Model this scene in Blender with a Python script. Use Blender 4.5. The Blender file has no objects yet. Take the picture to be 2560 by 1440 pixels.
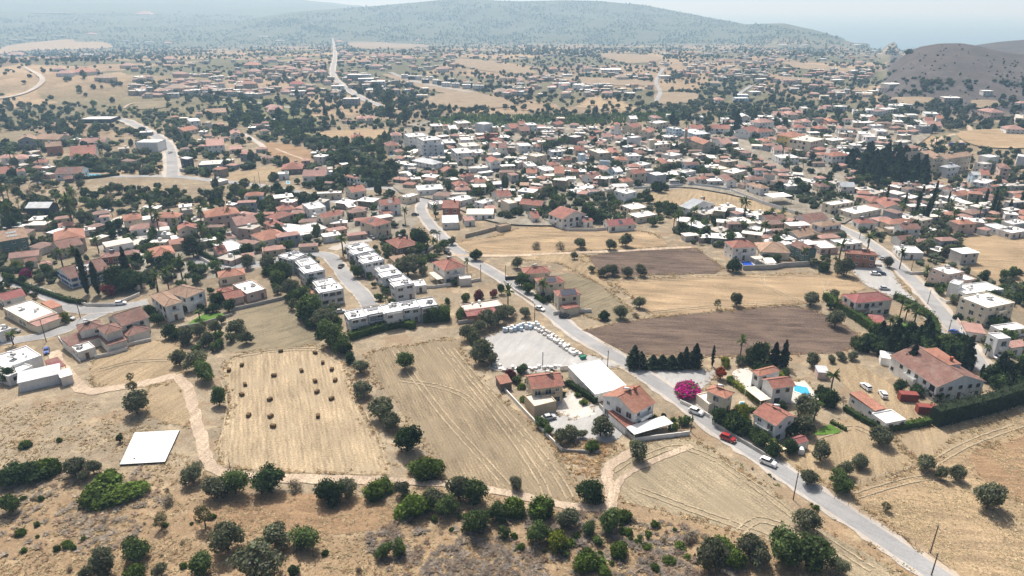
import bpy, bmesh, math, random
import numpy as np
from mathutils import Vector, Matrix

# ------------------------------------------------------------------ camera, sky, sun, exposure
SC = bpy.context.scene
F, CAMH, PITCH = 1707.0, 112.0, math.radians(22.36)      # focal length in photo pixels, height, tilt
cam_d = bpy.data.cameras.new('camera'); cam = bpy.data.objects.new('camera', cam_d)
SC.collection.objects.link(cam); SC.camera = cam
cam_d.sensor_width = 36; cam_d.lens = 36 * F / 2560; cam_d.clip_start = 1; cam_d.clip_end = 90000
cam.location = (0, 0, CAMH); cam.rotation_euler = (math.pi / 2 - PITCH, 0, 0)
SUN_EL, SUN_AZ = math.radians(57), math.radians(-19)      # sun ahead of the camera, a little to the left
W = bpy.data.worlds.new('World'); SC.world = W; W.use_nodes = True
nt = W.node_tree; nt.nodes.clear()
sky = nt.nodes.new('ShaderNodeTexSky'); sky.sky_type = 'NISHITA'; sky.sun_disc = False
sky.sun_elevation = SUN_EL; sky.sun_rotation = SUN_AZ; sky.dust_density = 7.0; sky.air_density = 1.0
bg = nt.nodes.new('ShaderNodeBackground'); bg.inputs[1].default_value = 0.115
wo = nt.nodes.new('ShaderNodeOutputWorld')
nt.links.new(sky.outputs[0], bg.inputs[0]); nt.links.new(bg.outputs[0], wo.inputs[0])
sl = bpy.data.lights.new('sun', 'SUN'); sl.energy = 4.6; sl.angle = math.radians(0.53); sl.color = (1, 0.98, 0.945)
so = bpy.data.objects.new('sun', sl); SC.collection.objects.link(so)
sd = Vector((math.sin(SUN_AZ) * math.cos(SUN_EL), math.cos(SUN_AZ) * math.cos(SUN_EL), math.sin(SUN_EL)))
so.rotation_euler = sd.to_track_quat('Z', 'Y').to_euler(); so.location = (0, 300, 600)
SC.view_settings.view_transform = 'Standard'; SC.view_settings.look = 'None'
SC.view_settings.exposure = 0.38; SC.view_settings.gamma = 1
SC.render.engine = 'CYCLES'
SC.cycles.use_denoising = True
SC.cycles.max_bounces = 5; SC.cycles.diffuse_bounces = 3; SC.cycles.glossy_bounces = 2
SC.cycles.transmission_bounces = 2; SC.cycles.volume_bounces = 0; SC.cycles.transparent_max_bounces = 4
SC.cycles.caustics_reflective = False; SC.cycles.caustics_refractive = False

RNG = random.Random(7); NR = np.random.default_rng(7)
COL = SC.collection
cp, sp = math.cos(PITCH), math.sin(PITCH)

# ------------------------------------------------------------------ photo pixel -> place on the ground
TILES = {'A': (0, 0), 'B': (850, 0), 'C': (1700, 0), 'D': (0, 480), 'E': (850, 480), 'F': (1700, 480),
         'G': (0, 960), 'H': (850, 960), 'I': (1700, 960)}
TILE2 = {'a': (0, 240), 'b': (430, 240), 'c': (860, 240), 'd': (1290, 240), 'e': (1700, 240), 'f': (2130, 240)}
def tp(t, x, y):
    if t in TILES: return TILES[t][0] + x / 2.977, TILES[t][1] + y / 2.977
    if t in TILE2: return TILE2[t][0] + x / 5.953, TILE2[t][1] + y / 5.953
    return x, y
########
Identify lines with the string "pixels". Copy each one.

Output:
Model this scene in Blender with a Python script. Use Blender 4.5. The Blender file has no objects yet. Take the picture to be 2560 by 1440 pixels.
F, CAMH, PITCH = 1707.0, 112.0, math.radians(22.36)      # focal length in photo pixels, height, tilt